[BEGIN EXERCISE MATERIALS]

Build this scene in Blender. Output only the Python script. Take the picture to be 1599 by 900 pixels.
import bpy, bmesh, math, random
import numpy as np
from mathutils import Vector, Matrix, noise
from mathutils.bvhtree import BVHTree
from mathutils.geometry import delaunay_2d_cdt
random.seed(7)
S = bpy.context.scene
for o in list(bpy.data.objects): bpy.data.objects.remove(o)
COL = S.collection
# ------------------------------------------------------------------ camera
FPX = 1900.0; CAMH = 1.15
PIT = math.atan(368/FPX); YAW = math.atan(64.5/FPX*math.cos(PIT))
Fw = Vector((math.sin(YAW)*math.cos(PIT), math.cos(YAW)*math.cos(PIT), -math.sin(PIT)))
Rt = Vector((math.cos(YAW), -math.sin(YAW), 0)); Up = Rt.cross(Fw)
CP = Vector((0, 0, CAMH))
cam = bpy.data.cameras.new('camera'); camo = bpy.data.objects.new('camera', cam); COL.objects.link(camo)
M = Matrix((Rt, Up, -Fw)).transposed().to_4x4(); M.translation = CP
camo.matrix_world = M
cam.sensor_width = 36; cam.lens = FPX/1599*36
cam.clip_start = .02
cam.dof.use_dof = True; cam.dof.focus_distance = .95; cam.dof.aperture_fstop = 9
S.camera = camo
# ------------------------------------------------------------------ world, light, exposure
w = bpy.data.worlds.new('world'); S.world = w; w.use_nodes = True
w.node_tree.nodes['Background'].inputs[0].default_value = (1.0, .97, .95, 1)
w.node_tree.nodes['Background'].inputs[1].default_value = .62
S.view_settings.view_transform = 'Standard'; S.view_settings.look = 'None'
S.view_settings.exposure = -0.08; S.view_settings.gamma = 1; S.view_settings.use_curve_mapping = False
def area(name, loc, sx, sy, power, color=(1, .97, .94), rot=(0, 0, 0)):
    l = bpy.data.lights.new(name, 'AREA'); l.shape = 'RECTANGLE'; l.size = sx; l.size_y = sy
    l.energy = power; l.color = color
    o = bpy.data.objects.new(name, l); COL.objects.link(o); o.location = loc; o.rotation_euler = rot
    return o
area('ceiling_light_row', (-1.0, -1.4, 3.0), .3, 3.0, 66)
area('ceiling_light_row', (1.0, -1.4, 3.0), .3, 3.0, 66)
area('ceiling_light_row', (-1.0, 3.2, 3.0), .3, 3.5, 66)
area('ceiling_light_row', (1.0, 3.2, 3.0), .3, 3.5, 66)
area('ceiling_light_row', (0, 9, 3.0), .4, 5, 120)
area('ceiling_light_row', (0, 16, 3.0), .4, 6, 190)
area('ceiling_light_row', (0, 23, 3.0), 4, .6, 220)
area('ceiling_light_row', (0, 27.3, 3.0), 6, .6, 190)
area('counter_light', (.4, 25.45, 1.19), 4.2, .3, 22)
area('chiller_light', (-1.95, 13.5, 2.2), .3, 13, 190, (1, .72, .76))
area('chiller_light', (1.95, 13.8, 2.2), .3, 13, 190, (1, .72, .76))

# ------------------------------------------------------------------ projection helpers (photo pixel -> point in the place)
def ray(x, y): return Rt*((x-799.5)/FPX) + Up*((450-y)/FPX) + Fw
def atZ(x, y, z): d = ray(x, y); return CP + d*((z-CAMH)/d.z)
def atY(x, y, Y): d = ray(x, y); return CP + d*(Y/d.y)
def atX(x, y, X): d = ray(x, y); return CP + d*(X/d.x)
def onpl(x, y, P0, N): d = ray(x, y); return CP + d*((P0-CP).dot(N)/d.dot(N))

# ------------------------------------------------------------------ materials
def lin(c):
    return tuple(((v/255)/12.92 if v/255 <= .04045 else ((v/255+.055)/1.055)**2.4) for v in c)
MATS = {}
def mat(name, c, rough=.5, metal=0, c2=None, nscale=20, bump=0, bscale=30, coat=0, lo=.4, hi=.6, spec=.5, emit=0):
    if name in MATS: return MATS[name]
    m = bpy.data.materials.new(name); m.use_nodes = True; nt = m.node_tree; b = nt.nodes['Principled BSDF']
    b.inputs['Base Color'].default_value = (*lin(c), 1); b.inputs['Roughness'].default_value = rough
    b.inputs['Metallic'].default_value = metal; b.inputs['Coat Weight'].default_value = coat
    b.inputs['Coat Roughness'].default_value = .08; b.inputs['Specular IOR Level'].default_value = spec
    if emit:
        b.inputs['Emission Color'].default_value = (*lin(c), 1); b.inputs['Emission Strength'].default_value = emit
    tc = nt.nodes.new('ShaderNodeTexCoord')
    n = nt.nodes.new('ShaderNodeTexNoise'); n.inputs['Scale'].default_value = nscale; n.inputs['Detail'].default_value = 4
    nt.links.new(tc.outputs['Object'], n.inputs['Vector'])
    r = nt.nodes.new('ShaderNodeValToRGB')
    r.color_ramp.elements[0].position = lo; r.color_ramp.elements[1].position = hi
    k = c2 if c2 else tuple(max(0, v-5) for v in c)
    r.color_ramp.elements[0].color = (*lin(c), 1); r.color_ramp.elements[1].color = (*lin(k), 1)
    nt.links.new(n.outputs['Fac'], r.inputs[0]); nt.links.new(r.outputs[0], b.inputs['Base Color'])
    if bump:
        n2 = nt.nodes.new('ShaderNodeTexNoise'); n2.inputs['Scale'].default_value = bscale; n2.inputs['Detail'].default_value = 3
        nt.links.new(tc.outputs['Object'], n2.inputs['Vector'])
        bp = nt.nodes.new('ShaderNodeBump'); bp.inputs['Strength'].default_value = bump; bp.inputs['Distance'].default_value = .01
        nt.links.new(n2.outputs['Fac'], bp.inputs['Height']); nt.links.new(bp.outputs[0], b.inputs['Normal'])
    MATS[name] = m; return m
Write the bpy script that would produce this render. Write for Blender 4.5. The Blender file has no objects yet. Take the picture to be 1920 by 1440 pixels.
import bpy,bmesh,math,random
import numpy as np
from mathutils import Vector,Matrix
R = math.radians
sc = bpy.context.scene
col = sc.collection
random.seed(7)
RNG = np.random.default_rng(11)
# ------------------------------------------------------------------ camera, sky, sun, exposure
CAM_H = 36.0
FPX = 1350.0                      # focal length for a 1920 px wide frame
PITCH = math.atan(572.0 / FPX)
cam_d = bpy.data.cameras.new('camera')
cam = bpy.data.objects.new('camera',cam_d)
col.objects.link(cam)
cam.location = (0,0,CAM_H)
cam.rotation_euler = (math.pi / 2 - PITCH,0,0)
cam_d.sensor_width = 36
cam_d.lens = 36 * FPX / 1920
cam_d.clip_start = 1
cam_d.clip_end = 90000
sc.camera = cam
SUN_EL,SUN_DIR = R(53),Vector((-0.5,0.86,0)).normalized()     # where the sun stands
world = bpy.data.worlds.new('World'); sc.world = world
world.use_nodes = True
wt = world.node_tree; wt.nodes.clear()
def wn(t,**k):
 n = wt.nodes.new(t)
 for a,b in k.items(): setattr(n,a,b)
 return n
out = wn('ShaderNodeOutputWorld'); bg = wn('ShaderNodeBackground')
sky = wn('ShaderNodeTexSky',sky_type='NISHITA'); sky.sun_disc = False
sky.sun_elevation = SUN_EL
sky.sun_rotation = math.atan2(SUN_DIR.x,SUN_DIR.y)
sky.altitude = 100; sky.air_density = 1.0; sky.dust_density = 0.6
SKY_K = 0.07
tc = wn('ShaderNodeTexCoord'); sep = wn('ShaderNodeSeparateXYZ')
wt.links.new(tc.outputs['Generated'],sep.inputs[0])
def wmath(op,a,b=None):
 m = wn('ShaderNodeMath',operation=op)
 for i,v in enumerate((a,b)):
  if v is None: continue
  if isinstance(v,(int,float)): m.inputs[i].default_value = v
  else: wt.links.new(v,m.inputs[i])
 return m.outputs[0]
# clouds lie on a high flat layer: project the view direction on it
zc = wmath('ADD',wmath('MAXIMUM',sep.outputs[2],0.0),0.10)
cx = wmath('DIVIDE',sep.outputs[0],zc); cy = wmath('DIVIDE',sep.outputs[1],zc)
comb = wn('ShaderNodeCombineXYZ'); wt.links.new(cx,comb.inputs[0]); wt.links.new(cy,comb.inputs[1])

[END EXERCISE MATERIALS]

WORK TO BE COMPLETED:
Locate all lines in the listing above with the word "scene" and copy them.

TASK ANSWER:
Build this scene in Blender. Output only the Python script. Take the picture to be 1599 by 900 pixels.
S = bpy.context.scene
sc = bpy.context.scene